* _Exercise_
Drop every picture. Then return, exactly, the lines from the beginning of the listing below through the one containing "scene.camera = cam_o".

* _Data provided_

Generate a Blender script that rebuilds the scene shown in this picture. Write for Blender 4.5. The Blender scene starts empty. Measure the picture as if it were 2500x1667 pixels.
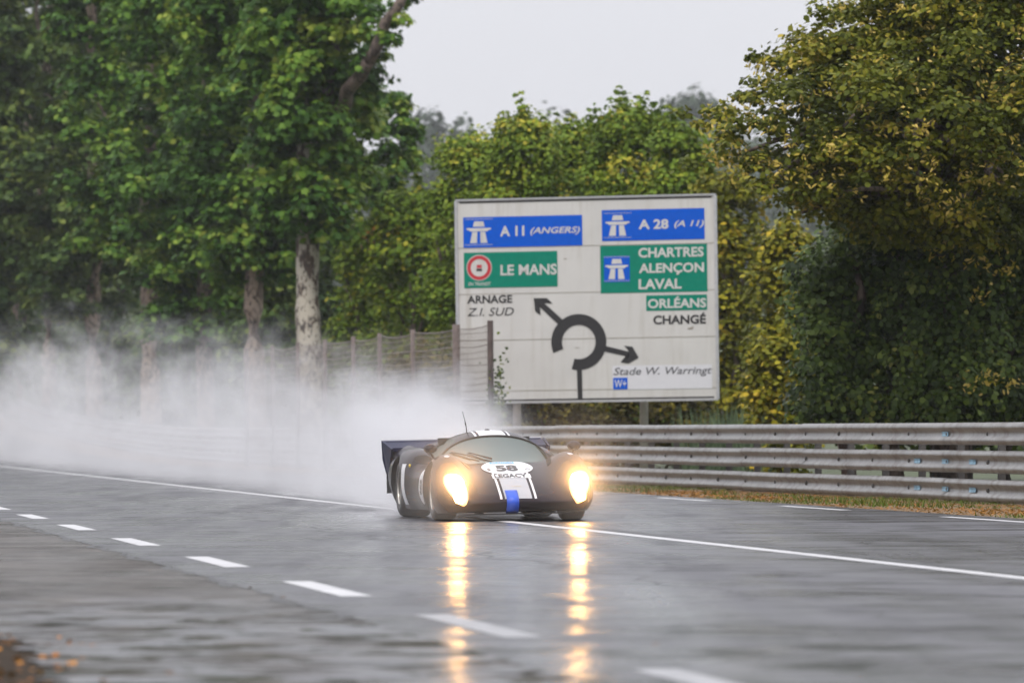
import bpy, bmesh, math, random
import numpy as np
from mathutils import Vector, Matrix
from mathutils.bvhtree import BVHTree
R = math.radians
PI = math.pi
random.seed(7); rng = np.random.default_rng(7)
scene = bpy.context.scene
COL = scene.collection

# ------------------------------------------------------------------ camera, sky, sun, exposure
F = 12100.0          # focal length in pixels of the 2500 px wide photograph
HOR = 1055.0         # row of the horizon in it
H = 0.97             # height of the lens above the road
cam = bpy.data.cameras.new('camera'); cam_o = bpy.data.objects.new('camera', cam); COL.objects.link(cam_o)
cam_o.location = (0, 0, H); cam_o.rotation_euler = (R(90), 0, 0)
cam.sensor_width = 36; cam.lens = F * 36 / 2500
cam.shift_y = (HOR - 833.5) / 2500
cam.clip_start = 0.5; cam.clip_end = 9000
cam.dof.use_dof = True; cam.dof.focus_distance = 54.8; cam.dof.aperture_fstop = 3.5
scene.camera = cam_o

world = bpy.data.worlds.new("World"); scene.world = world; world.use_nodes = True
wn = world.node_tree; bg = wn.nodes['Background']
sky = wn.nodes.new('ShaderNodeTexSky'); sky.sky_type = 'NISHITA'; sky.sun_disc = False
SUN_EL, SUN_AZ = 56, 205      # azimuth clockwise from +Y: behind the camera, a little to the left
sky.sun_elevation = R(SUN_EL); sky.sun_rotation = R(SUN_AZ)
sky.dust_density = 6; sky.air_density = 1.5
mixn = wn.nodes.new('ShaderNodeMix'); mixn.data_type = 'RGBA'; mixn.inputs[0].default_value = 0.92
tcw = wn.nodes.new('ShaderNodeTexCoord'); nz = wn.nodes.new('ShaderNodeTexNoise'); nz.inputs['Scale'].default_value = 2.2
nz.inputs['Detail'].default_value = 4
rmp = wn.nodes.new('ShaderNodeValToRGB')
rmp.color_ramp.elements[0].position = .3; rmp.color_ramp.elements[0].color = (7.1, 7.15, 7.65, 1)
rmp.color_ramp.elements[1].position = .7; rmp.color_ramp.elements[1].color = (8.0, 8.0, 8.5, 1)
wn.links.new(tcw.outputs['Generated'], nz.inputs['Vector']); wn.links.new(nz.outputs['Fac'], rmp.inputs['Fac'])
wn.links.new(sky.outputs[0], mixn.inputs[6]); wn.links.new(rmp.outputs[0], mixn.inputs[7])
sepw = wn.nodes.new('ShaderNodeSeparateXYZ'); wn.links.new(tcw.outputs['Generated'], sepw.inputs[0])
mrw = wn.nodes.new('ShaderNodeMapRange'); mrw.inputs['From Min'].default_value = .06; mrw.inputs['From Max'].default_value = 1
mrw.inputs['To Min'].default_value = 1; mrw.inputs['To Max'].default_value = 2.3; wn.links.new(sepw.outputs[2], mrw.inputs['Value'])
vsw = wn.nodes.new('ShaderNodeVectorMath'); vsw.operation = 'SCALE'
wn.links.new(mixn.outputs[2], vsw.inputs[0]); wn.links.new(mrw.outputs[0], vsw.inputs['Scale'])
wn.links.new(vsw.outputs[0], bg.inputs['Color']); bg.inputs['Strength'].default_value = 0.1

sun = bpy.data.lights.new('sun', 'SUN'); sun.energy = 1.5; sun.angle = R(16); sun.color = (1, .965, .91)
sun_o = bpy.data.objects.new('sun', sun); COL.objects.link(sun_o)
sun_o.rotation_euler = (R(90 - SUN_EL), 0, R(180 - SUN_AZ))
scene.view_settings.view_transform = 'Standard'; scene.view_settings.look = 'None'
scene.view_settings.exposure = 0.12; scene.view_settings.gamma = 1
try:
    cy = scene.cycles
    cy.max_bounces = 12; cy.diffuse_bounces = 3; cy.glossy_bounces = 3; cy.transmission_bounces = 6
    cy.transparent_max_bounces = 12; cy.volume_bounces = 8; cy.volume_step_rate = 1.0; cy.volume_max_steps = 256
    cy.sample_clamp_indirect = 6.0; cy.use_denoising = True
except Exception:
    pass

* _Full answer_
Generate a Blender script that rebuilds the scene shown in this picture. Write for Blender 4.5. The Blender scene starts empty. Measure the picture as if it were 2500x1667 pixels.
import bpy, bmesh, math, random
import numpy as np
from mathutils import Vector, Matrix
from mathutils.bvhtree import BVHTree
R = math.radians
PI = math.pi
random.seed(7); rng = np.random.default_rng(7)
scene = bpy.context.scene
COL = scene.collection

# ------------------------------------------------------------------ camera, sky, sun, exposure
F = 12100.0          # focal length in pixels of the 2500 px wide photograph
HOR = 1055.0         # row of the horizon in it
H = 0.97             # height of the lens above the road
cam = bpy.data.cameras.new('camera'); cam_o = bpy.data.objects.new('camera', cam); COL.objects.link(cam_o)
cam_o.location = (0, 0, H); cam_o.rotation_euler = (R(90), 0, 0)
cam.sensor_width = 36; cam.lens = F * 36 / 2500
cam.shift_y = (HOR - 833.5) / 2500
cam.clip_start = 0.5; cam.clip_end = 9000
cam.dof.use_dof = True; cam.dof.focus_distance = 54.8; cam.dof.aperture_fstop = 3.5
scene.camera = cam_o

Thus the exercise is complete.